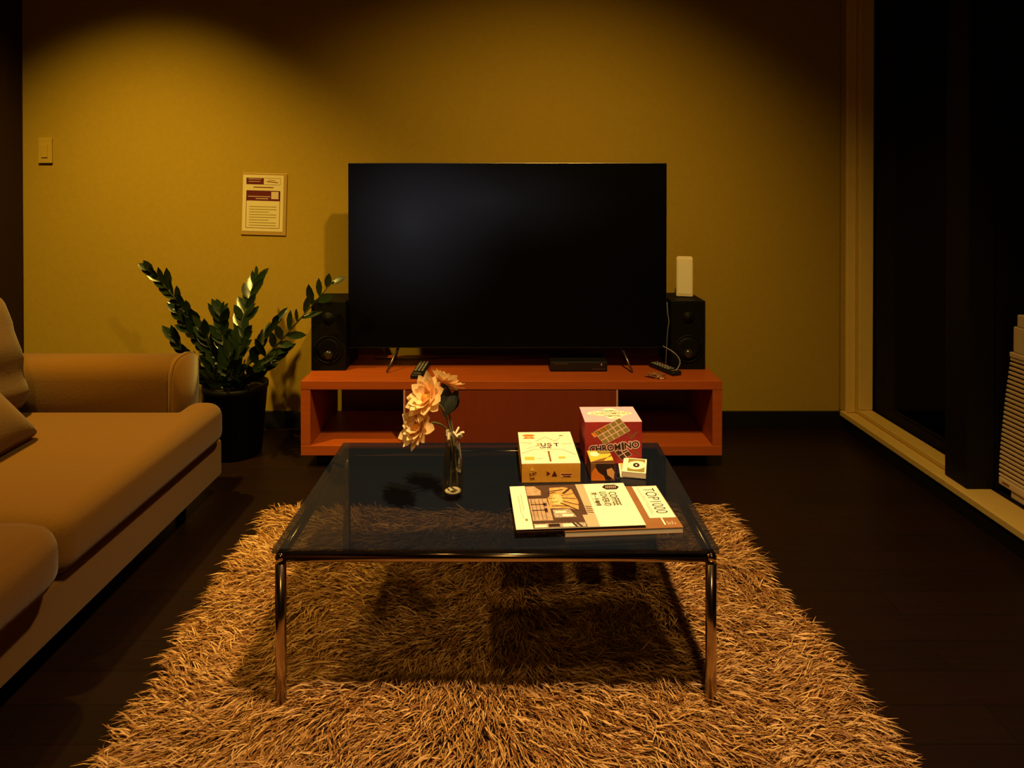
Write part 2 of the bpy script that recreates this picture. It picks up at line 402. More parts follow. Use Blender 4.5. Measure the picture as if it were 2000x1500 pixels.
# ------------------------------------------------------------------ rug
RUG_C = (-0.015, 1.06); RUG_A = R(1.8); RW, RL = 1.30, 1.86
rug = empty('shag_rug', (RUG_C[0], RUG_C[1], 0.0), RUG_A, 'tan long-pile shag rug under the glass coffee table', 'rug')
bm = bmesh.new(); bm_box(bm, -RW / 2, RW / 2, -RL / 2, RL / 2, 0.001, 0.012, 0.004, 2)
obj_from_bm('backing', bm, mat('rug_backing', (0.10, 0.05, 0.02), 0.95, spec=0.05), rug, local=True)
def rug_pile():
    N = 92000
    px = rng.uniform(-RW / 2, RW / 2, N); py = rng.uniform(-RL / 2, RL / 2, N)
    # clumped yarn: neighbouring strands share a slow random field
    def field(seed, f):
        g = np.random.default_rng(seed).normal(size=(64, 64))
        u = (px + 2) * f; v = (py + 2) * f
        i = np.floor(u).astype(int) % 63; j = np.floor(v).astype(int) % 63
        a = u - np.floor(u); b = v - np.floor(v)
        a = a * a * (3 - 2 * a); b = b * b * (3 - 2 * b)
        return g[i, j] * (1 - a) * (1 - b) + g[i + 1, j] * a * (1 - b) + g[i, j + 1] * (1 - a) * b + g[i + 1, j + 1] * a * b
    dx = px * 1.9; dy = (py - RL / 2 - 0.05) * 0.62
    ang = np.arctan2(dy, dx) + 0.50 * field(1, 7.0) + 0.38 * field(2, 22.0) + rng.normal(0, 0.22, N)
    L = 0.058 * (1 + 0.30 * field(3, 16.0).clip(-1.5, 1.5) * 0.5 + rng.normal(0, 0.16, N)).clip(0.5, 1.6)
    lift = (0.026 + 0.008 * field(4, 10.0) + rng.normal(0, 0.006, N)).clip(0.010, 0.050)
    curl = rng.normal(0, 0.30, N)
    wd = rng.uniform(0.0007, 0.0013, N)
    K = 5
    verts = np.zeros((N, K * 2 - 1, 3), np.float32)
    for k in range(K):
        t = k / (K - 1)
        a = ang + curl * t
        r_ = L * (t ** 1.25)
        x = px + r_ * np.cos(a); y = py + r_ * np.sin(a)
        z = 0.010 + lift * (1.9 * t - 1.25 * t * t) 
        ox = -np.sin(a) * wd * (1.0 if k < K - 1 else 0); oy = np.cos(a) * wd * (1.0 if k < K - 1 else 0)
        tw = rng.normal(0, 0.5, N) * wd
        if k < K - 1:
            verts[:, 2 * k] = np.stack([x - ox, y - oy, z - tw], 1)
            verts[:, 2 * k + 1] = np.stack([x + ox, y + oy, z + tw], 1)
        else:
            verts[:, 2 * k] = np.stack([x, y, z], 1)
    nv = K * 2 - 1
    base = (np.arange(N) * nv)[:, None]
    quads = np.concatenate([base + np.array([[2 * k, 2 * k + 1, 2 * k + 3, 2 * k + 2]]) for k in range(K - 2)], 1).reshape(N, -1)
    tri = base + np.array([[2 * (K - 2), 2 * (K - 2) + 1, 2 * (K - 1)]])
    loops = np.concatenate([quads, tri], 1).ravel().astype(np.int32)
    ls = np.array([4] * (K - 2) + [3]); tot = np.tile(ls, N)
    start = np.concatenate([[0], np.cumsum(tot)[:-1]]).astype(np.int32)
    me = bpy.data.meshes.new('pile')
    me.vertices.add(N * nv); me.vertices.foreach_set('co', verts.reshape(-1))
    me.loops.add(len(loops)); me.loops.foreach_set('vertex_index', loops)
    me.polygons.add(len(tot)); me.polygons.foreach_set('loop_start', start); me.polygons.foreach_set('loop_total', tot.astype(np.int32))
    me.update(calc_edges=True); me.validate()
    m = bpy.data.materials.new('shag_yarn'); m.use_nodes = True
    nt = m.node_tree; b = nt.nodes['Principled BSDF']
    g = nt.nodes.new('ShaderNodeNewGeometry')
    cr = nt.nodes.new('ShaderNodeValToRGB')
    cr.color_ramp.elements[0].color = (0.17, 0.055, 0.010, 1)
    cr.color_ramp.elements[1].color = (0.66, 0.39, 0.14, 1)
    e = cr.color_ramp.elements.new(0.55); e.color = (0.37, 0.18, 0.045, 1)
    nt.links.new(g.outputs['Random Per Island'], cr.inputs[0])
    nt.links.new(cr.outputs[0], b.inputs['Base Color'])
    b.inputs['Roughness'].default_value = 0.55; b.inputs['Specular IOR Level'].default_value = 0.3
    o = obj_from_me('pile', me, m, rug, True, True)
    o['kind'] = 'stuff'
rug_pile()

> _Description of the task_
Repeat the material above word for word and skip every image in it.

> _Exercise solution_
Write part 2 of the bpy script that recreates this picture. It picks up at line 402. More parts follow. Use Blender 4.5. Measure the picture as if it were 2000x1500 pixels.
# ------------------------------------------------------------------ rug
RUG_C = (-0.015, 1.06); RUG_A = R(1.8); RW, RL = 1.30, 1.86
rug = empty('shag_rug', (RUG_C[0], RUG_C[1], 0.0), RUG_A, 'tan long-pile shag rug under the glass coffee table', 'rug')
bm = bmesh.new(); bm_box(bm, -RW / 2, RW / 2, -RL / 2, RL / 2, 0.001, 0.012, 0.004, 2)
obj_from_bm('backing', bm, mat('rug_backing', (0.10, 0.05, 0.02), 0.95, spec=0.05), rug, local=True)
def rug_pile():
    N = 92000
    px = rng.uniform(-RW / 2, RW / 2, N); py = rng.uniform(-RL / 2, RL / 2, N)
    # clumped yarn: neighbouring strands share a slow random field
    def field(seed, f):
        g = np.random.default_rng(seed).normal(size=(64, 64))
        u = (px + 2) * f; v = (py + 2) * f
        i = np.floor(u).astype(int) % 63; j = np.floor(v).astype(int) % 63
        a = u - np.floor(u); b = v - np.floor(v)
        a = a * a * (3 - 2 * a); b = b * b * (3 - 2 * b)
        return g[i, j] * (1 - a) * (1 - b) + g[i + 1, j] * a * (1 - b) + g[i, j + 1] * (1 - a) * b + g[i + 1, j + 1] * a * b
    dx = px * 1.9; dy = (py - RL / 2 - 0.05) * 0.62
    ang = np.arctan2(dy, dx) + 0.50 * field(1, 7.0) + 0.38 * field(2, 22.0) + rng.normal(0, 0.22, N)
    L = 0.058 * (1 + 0.30 * field(3, 16.0).clip(-1.5, 1.5) * 0.5 + rng.normal(0, 0.16, N)).clip(0.5, 1.6)
    lift = (0.026 + 0.008 * field(4, 10.0) + rng.normal(0, 0.006, N)).clip(0.010, 0.050)
    curl = rng.normal(0, 0.30, N)
    wd = rng.uniform(0.0007, 0.0013, N)
    K = 5
    verts = np.zeros((N, K * 2 - 1, 3), np.float32)
    for k in range(K):
        t = k / (K - 1)
        a = ang + curl * t
        r_ = L * (t ** 1.25)
        x = px + r_ * np.cos(a); y = py + r_ * np.sin(a)
        z = 0.010 + lift * (1.9 * t - 1.25 * t * t) 
        ox = -np.sin(a) * wd * (1.0 if k < K - 1 else 0); oy = np.cos(a) * wd * (1.0 if k < K - 1 else 0)
        tw = rng.normal(0, 0.5, N) * wd
        if k < K - 1:
            verts[:, 2 * k] = np.stack([x - ox, y - oy, z - tw], 1)
            verts[:, 2 * k + 1] = np.stack([x + ox, y + oy, z + tw], 1)
        else:
            verts[:, 2 * k] = np.stack([x, y, z], 1)
    nv = K * 2 - 1
    base = (np.arange(N) * nv)[:, None]
    quads = np.concatenate([base + np.array([[2 * k, 2 * k + 1, 2 * k + 3, 2 * k + 2]]) for k in range(K - 2)], 1).reshape(N, -1)
    tri = base + np.array([[2 * (K - 2), 2 * (K - 2) + 1, 2 * (K - 1)]])
    loops = np.concatenate([quads, tri], 1).ravel().astype(np.int32)
    ls = np.array([4] * (K - 2) + [3]); tot = np.tile(ls, N)
    start = np.concatenate([[0], np.cumsum(tot)[:-1]]).astype(np.int32)
    me = bpy.data.meshes.new('pile')
    me.vertices.add(N * nv); me.vertices.foreach_set('co', verts.reshape(-1))
    me.loops.add(len(loops)); me.loops.foreach_set('vertex_index', loops)
    me.polygons.add(len(tot)); me.polygons.foreach_set('loop_start', start); me.polygons.foreach_set('loop_total', tot.astype(np.int32))
    me.update(calc_edges=True); me.validate()
    m = bpy.data.materials.new('shag_yarn'); m.use_nodes = True
    nt = m.node_tree; b = nt.nodes['Principled BSDF']
    g = nt.nodes.new('ShaderNodeNewGeometry')
    cr = nt.nodes.new('ShaderNodeValToRGB')
    cr.color_ramp.elements[0].color = (0.17, 0.055, 0.010, 1)
    cr.color_ramp.elements[1].color = (0.66, 0.39, 0.14, 1)
    e = cr.color_ramp.elements.new(0.55); e.color = (0.37, 0.18, 0.045, 1)
    nt.links.new(g.outputs['Random Per Island'], cr.inputs[0])
    nt.links.new(cr.outputs[0], b.inputs['Base Color'])
    b.inputs['Roughness'].default_value = 0.55; b.inputs['Specular IOR Level'].default_value = 0.3
    o = obj_from_me('pile', me, m, rug, True, True)
    o['kind'] = 'stuff'
rug_pile()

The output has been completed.